By arguing that this treaty was a failure – and not the success that it has been seen as for decades because it gave the Aegean Islands “only a shout away” from Turkey away – Erdoğan was effectively questioning the founding document of modern Turkey.

Ties between Greece and Turkey have suffered strains over the years, because of squabbles over sea boundaries between the two countries and because of divided Cyprus, ethnically split between its Greek and Turkish Cypriot populations since 1974.

The two countries almost went to war over an uninhabited islet in the Aegean in 1996. But tensions have eased over the years, particularly after each rushed to the other’s aid in separate earthquakes affecting both countries in 1999.

Kathimerini, the biggest Greek newspaper, reports that Prime Minister Alexis Tsipras has expressed his “deep concern” to a top NATO commander over these recent comments by Turkish President Recep Tayyip Erdogan.

Greece’s Skai broadcaster reported, citing the country’s diplomatic sources that the Treaty of Lausanne had been recognized by the entire civilized world and Turkey could not challenge it. All Greek political parties ( as the kke -communist party)also condemned Erdogan’s remarks, calling them provocative.

The map was released on the occasion of the debate that is taking place now in Turkey on Ankara’s rights in Aleppo, Syria.

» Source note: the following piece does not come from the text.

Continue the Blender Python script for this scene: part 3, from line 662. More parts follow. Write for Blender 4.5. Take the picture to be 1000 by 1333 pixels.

A city, which was the third largest of the Ottoman Empire and lost after the Treaty of Ankara, like Mosul.

It is clear that the Turks want to challenge all conditions of that period and to proceed to a somehow reconstitution of the Ottoman Empire. Indeed, the Turkish argument is that the war in Syria and the massacres made by ISIS in Iraq ans Syria wouldn’t happen  if the cities of  Aleppo and Mosul, were Turkish!

Ankara’s Mayor İbrahim Melih Gökçek took things even further further with the tweet and map below. The Mayor expands on Erdogan’s claims, to include all the Aegean islands, including Crete.

Dissidents of the Erdogan regime have been seeking refuge in Greece, adding to the pressure on Greece. I hope that the radical left SYRIZA government is giving this the attention it deserves after Erdogan’s threats.

In an interview with Sputnik, Turkish opposition lawmakers Levent Gok and Erkan Akcay described Erdogan’s statement as unacceptable. They noted that the discussion over the Lausanne Treaty is an attempt by the government to draw public attention from the actual problems, including the extension of a state of emergency for another 90 days.